Or the question for the Catholics men and women especially and all Christians in general might be "will you allow God to be God?" You know that artificial birth control is "no births and no control." How about a call to be responsible? The Creighton method of Natural Family Planning has a proven "track record" equal to the pill (and without the awful side effects).
You know, when people can no longer replace themselves, the human race dies. And before that their standard of living gets less and less simply because there aren't enough people to maintain even the industrial revolution. Future generations will be tending their crops and hunting for food.
You're forgetting a few key factors here. One factor is increasing automation. As technology expands, there are less human beings needed to operate a factory of any given size, so much is done with computers and robots. Farming has also begun to see situations where technology has made things less man-power intensive.
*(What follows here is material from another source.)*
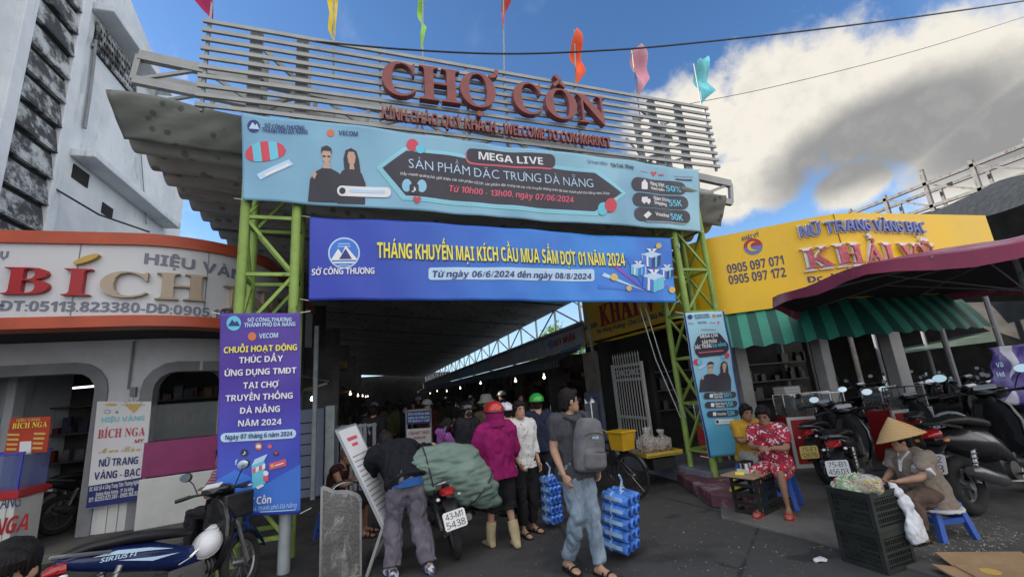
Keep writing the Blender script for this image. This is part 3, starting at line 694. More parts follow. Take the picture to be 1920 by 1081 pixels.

Secondly, population growth combined with global climate change are likely to, barring significant technological innovation (Which I admit is possible), going to be significant stress on natural resources. We're already seeing rising food and fuel prices as the result of drought in the American midwest (the bread basket of the world). What happens when the American midwest is a desert? Scientists are also saying that changes in the climate may eventually make the ocean ecology change in ways that lead to the mass extinction of salt water fish, a major food source in some areas, with jelly fish taking over that ecosystem, which again hits the world supply, unless we learn to eat jellyfish (Which is possible, I suppose, but I think they'd need to be processed to remove the poison). Droughts are going to worsen and deserts are going to widen in already hard up places like much of Africa. It might be easier from a pragmatic perspective if we were able to slow population growth and have fewer mouths to feed and water in the world than we would otherwise (Not saying that there are moral ways to make that happen, or that we should make it happen, just speaking purely pragmatically and hypothetically).
Finally, just as an aside, even modern more scientifically accurate versions of the rhythm method is not as effective as the pill, and even where they do work to some degree, they require a lot of self-discipline that a lot of people don't have in practice.
Keep in mind, none of that is an attack on Catholic teaching on birth control. Who knows what God has planned in terms of the future of the world? All I'm saying is that world population growth, and alternatives to birth control, pose challenges for the human race as a whole (especially in light of global climate change) as time marches on, barring unforeseen changes, and for individual couples right now in the present. Of course, technology could help mitigate the former. And expanding into space could help with both in the much longer term. And no one ever said life was going to be easy.